BE AWARE that many nvme blade drives seem to "run hot" regardless of what enclosure they're in.
To cope with the heat, many will "throttle back" to slow speeds during extended writes.

If the drive in question IS NOT a boot drive or a drive that otherwise REQUIRES APFS (such as a tm backup), I'm going to suggest that you reformat it to HFS+ instead.

In disk utility, use "Mac OS extended, journaling enabled, GUID partition format".
Then test it that way and see what results you get.

If they are better, leave it that way.
If they're the same, you could just reformat to APFS if you wish.
 
I have see very similar behavior on SSDs that did not have TRIM enabled, and in use for very long periods of time.

There is no TRIM support for MacOS.
Enabling TRIM helped with drive performance consistency for my previous Mac.


However, the SSD was connected to the internal SATA controller, second drive bay of 2012 Mac mini, not via a USB-to-SATA bridge — those are supposedly not as widely supportive:


Either way, might be worth a try, especially if you’re leaning on replacing the drive(+enclosure) anyway.
 
OP wrote:
"I plan on getting a NVMe SSD with enclosure, but it's a bit unclear as to which one's optimal for a 2019 running Mojave"

BE AWARE that many nvme blade drives seem to "run hot" regardless of what enclosure they're in.
To cope with the heat, many will "throttle back" to slow speeds during extended writes.
A fair forewarn. I had a “blade” drive that even powered off because of overheat protection until I applied thermal pads — which I ended up layering in a pyramid-like platform because I didn’t have enough and didn’t want to order more and wait. It worked. ☺️ Basically, ensure the drive (especially the area where the controller sits) makes acceptable contact with the aluminum of the enclosure — as mentioned, thermal pads are useful.
 
I have see very similar behavior on SSDs that did not have TRIM enabled, and in use for very long periods of time.
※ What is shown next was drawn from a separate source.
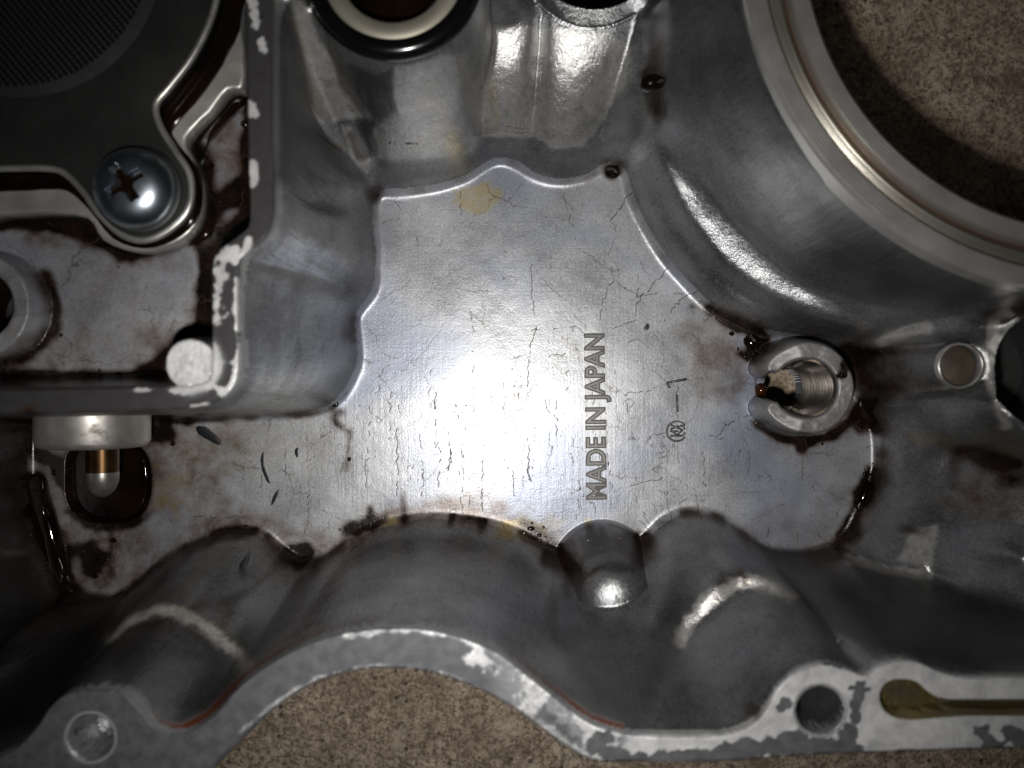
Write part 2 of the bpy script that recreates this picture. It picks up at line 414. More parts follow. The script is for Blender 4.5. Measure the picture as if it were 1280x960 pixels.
streak(oil,[(896,728),(925,716),(932,730)],3,nz=1.4,s=.7); blob(oil,854,860,4,2.5,nz=.3)
blob(oil,942,888,9,9,nz=.8,s=.9); blob(oil,1140,662,16,6,nz=1.9,s=.7,ang=10)
streak(oil,[(1240,392),(1262,385),(1285,392)],9,nz=1.5,s=.7); blob(oil,1066,406,7,4,s=.6,ang=20,nz=1.2)
# sludge inside the pump compartment (about 27 mm up)
incomp = (d_comp < 0.3)
comp_oil = np.zeros((NY, NX))
for pts, wd, st in (([(262,475),(255,440),(262,340),(258,310)],13,1.0),([(180,470),(240,478),(120,484),(0,484)],9,1.0),([(262,420),(230,425),(205,450),(180,470)],10,1.0),
                    ([(310,90),(312,200),(308,270),(268,300)],9,1.0),([(300,115),(262,140),(235,180),(240,250),(215,295)],14,1.0),([(215,295),(160,312),(110,290),(60,275),(0,278)],13,1.0),([(55,345),(68,380),(66,410),(40,440),(0,455)],8,.8),
                    ([(245,290),(255,330),(250,400)],6,.85),([(0,480),(0,470),(180,476)],8,.9)):
    streak(comp_oil, pts, wd, st, nz=0.8)
streak(comp_oil,[(262,120),(258,190),(262,250),(240,300)],7,.75,nz=1.6); streak(comp_oil,[(290,240),(275,262),(262,275)],14,.8,nz=1.8)
oil = np.maximum(oil, comp_oil*incomp*(H < 37))
blob(film,150,400,110,90,s=.35); blob(film,285,180,30,90,s=.9,nz=1.6); film *= incomp
blob(film,215,590,75,80,s=.85,nz=1.8); blob(film,130,690,95,50,s=.95,nz=1.5); blob(film,260,555,60,20,s=.8,nz=1.6); streak(film,[(250,665),(330,655),(420,690),(470,655),(560,640),(640,650),(700,680),(790,680)],16,s=.9,nz=1.5); blob(film,905,440,50,55,s=.8,nz=2.0); blob(film,1230,620,60,40,s=.85,nz=1.6)
blob(film,1060,610,35,50,s=.35,nz=2); blob(film,990,660,60,22,s=.35,nz=2.0); blob(film,1140,590,40,40,s=.3,nz=2)
blob(film,660,668,35,15,s=.9,nz=1.4); blob(film,225,770,70,22,s=.5,nz=1.4)
def poly_mask(M, pts, s=1.0, soft=4.0, nz=6.0):
    P = np.asarray(pts, float); ins = np.zeros((NY, NX), bool)
    for a, b in zip(P, np.roll(P, -1, 0)):
        if a[1] == b[1]: continue
        t = (PY > min(a[1], b[1])) & (PY <= max(a[1], b[1]))
        ins ^= t & (PX < a[0]+(PY-a[1])*(b[0]-a[0])/(b[1]-a[1]))
    d = np.minimum(seg_d(list(pts)+[pts[0]]), 40); d = np.where(ins, -d, d)+nz*((nA-0.5)*1.2+(nB-0.5))
    np.maximum(M, s*ss(soft, -soft, d), out=M)
# darkened areas: grime, with shade painted into some
poly_mask(shade_grime, [(400,20),(430,78),(470,92),(492,84),(493,122),(497,140),(470,148),(464,170),(466,196),(445,200),(432,165),(452,148),(420,100)], .8, 3, 5)  # dark patch between the fan and the first lobe
poly_mask(shade_grime, [(-200,690),(40,690),(60,745),(100,758),(150,760),(190,720),(240,690),(200,740),(160,770),(125,815),(85,860),(40,905),(-200,1000)], .95, 10, 8)
poly_mask(shade_grime, [(-200,520),(34,520),(30,600),(40,690),(-200,690)], .8, 5, 6)
poly_mask(shade_grime, [(1230,385),(1300,370),(1400,600),(1300,600),(1230,560)], .3, 14, 8)
poly_mask(shade_grime, [(960,700),(1060,705),(1170,722),(1300,760),(1300,845),(1100,825),(1040,800),(980,740)], .55, 14, 10)
poly_mask(shade_grime, [(130,805),(180,775),(215,775),(245,790),(290,820),(250,890),(200,890),(150,860)], .45, 10, 8)
poly_mask(shade_grime, [(700,690),(760,780),(820,780),(850,700),(870,740),(840,830),(800,910),(740,880),(690,800)], .5, 14, 8)
poly_mask(shade_grime, [(345,-5),(365,0),(400,150),(440,215),(445,235),(345,232)], .6, 8, 6)
poly_mask(shade_grime, [(800,0),(930,0),(935,60),(1000,190),(880,200),(830,140)], .55, 30, 8)
poly_mask(shade_grime, [(1000,250),(1060,260),(1140,320),(1230,350),(1230,380),(1100,370),(1040,340)], .6, 20, 8)
poly_mask(shade_grime, [(470,205),(590,195),(610,172),(660,172),(680,190),(735,186),(775,165),(790,190),(735,212),(700,222),(668,212),(640,196),(600,202),(575,215),(520,226),(470,232)], .3, 4, 3)  # dark reflection of the fillet painted as a band under the lobes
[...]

There is no TRIM support for MacOS.
Enabling TRIM helped with drive performance consistency for my previous Mac.


However, the SSD was connected to the internal SATA controller, second drive bay of 2012 Mac mini, not via a USB-to-SATA bridge — those are supposedly not as widely supportive:


Either way, might be worth a try, especially if you’re leaning on replacing the drive(+enclosure) anyway.
Thanks.

I meant "there is no TRIM support for MacOS for USB", just forgot to finish my thought when typing.

The OP has a USB SSD, and there is no TRIM support for USB SSDs on MacOS.

You are correct though, you can enable TRIM on a Mac that doesn't already have in enabled using Terminal. I have done that on plenty of older Macs that I own, and just did it last week on a Late 2013 iMac that I swapped the internal HDD with a SSD.

Actually, I been using TRIM longer than MacOS has officially supported it. I can't remember the app, but I downloaded and may have paid for some TRIM enabler app in the late 2000's for my Mac Pro 1,1.

For the OP, their 2019 iMac should have TRIM enabled without having to do anything to it, unless someone disabled it. Still, regardless of it was enabled or disabled, TRIM wouldn't work on an OS level due to no TRIM support over USB on MacOS.